-- Start --

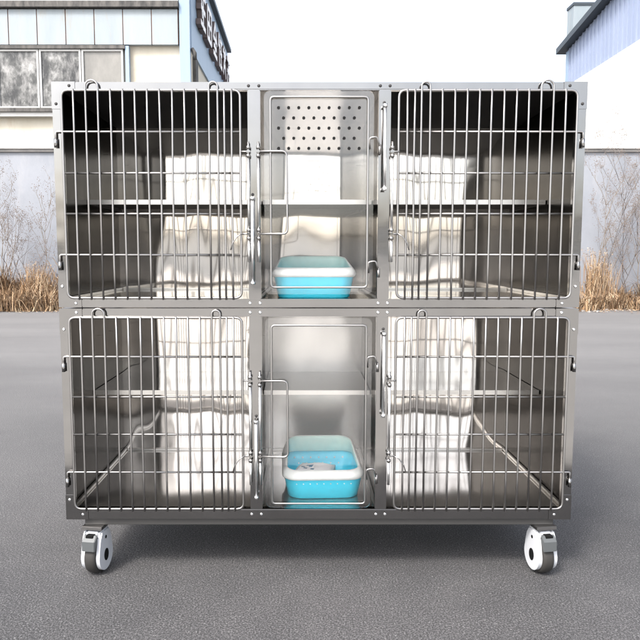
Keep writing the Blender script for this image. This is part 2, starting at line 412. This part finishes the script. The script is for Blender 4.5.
def weed(x, y, h, kind, label):
    b = MB(); st = random.choice(M['stem']); b._mi(st)
    root = Vector((x, y, .02)); y = min(y, 12.6); lean = Vector((random.uniform(-.12, .12), 0, 0))
    def stem(p, d, L, r, lvl):
        pts = [p]; q = p.copy(); dd = d.copy(); n = 8 if lvl == 0 else 5
        for k in range(n):
            dd = (dd+Vector((random.uniform(-.22, .22), random.uniform(-.10, .05), .06))).normalized()
            q = q+dd*L/n
            if q.y > 12.74: q.y = 12.74
            pts.append(q.copy())
            if lvl < 2 and k >= (1 if lvl == 0 else 1) and random.random() < (.95 if kind == 'bushy' else .75):
                for _ in range(2 if lvl == 0 else 1):
                    sd = random.choice((-1, 1))*random.uniform(.2, .7)
                    stem(q.copy(), Vector((sd, random.uniform(-.3, .1), 1)).normalized(), L*random.uniform(.22, .42), r*.55, lvl+1)
        b.tube(pts, r, st, n=5, r1=r*.35)
        if lvl >= 1:
            for _ in range(22 if kind == 'bushy' else 12):
                c = pts[-1]+Vector((random.gauss(0, .035), random.gauss(0, .02), random.gauss(0, .05)))
                if c.y > 12.72: c.y = 12.72
                res = bmesh.ops.create_icosphere(b.bm, subdivisions=1, radius=random.uniform(.004, .009))
                mi = b._mi(M['seed'])
                for v in res['verts']:
                    v.co += c
                for f in {f for v in res['verts'] for f in v.link_faces}: f.material_index = mi
    stem(root, (Vector((0, 0, 1))+lean*2).normalized(), h, .0075, 0)
    o = b.build('dead_weed', None, loc=(x, y, 0))
    tag(o, label, 'weed', 'dead weeds standing against the wall')
LW = [(-6.62, 2.0, 'slim dead weed at the left edge of the photo before the wall'),
      (-6.28, 2.75, 'tallest dead weed left of the cage, with a dark bushy head'),
      (-6.08, 1.7, 'thin dead weed just right of the tallest one on the left'),
      (-5.86, 2.35, 'dead weed with a forked seed head midway between the left photo edge and the cage'),
      (-5.62, 2.1, 'dead weed second nearest to the left side of the cage'),
      (-5.42, 2.5, 'dead weed closest to the left side of the cage')]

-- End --

• [TASK TO CARRY OUT] Images in the data above are to be skipped. Retype all other material exactly.

• [TASK OUTPUT]
Keep writing the Blender script for this image. This is part 2, starting at line 412. This part finishes the script. The script is for Blender 4.5.
def weed(x, y, h, kind, label):
    b = MB(); st = random.choice(M['stem']); b._mi(st)
    root = Vector((x, y, .02)); y = min(y, 12.6); lean = Vector((random.uniform(-.12, .12), 0, 0))
    def stem(p, d, L, r, lvl):
        pts = [p]; q = p.copy(); dd = d.copy(); n = 8 if lvl == 0 else 5
        for k in range(n):
            dd = (dd+Vector((random.uniform(-.22, .22), random.uniform(-.10, .05), .06))).normalized()
            q = q+dd*L/n
            if q.y > 12.74: q.y = 12.74
            pts.append(q.copy())
            if lvl < 2 and k >= (1 if lvl == 0 else 1) and random.random() < (.95 if kind == 'bushy' else .75):
                for _ in range(2 if lvl == 0 else 1):
                    sd = random.choice((-1, 1))*random.uniform(.2, .7)
                    stem(q.copy(), Vector((sd, random.uniform(-.3, .1), 1)).normalized(), L*random.uniform(.22, .42), r*.55, lvl+1)
        b.tube(pts, r, st, n=5, r1=r*.35)
        if lvl >= 1:
            for _ in range(22 if kind == 'bushy' else 12):
                c = pts[-1]+Vector((random.gauss(0, .035), random.gauss(0, .02), random.gauss(0, .05)))
                if c.y > 12.72: c.y = 12.72
                res = bmesh.ops.create_icosphere(b.bm, subdivisions=1, radius=random.uniform(.004, .009))
                mi = b._mi(M['seed'])
                for v in res['verts']:
                    v.co += c
                for f in {f for v in res['verts'] for f in v.link_faces}: f.material_index = mi
    stem(root, (Vector((0, 0, 1))+lean*2).normalized(), h, .0075, 0)
    o = b.build('dead_weed', None, loc=(x, y, 0))
    tag(o, label, 'weed', 'dead weeds standing against the wall')
LW = [(-6.62, 2.0, 'slim dead weed at the left edge of the photo before the wall'),
      (-6.28, 2.75, 'tallest dead weed left of the cage, with a dark bushy head'),
      (-6.08, 1.7, 'thin dead weed just right of the tallest one on the left'),
      (-5.86, 2.35, 'dead weed with a forked seed head midway between the left photo edge and the cage'),
      (-5.62, 2.1, 'dead weed second nearest to the left side of the cage'),
      (-5.42, 2.5, 'dead weed closest to the left side of the cage')]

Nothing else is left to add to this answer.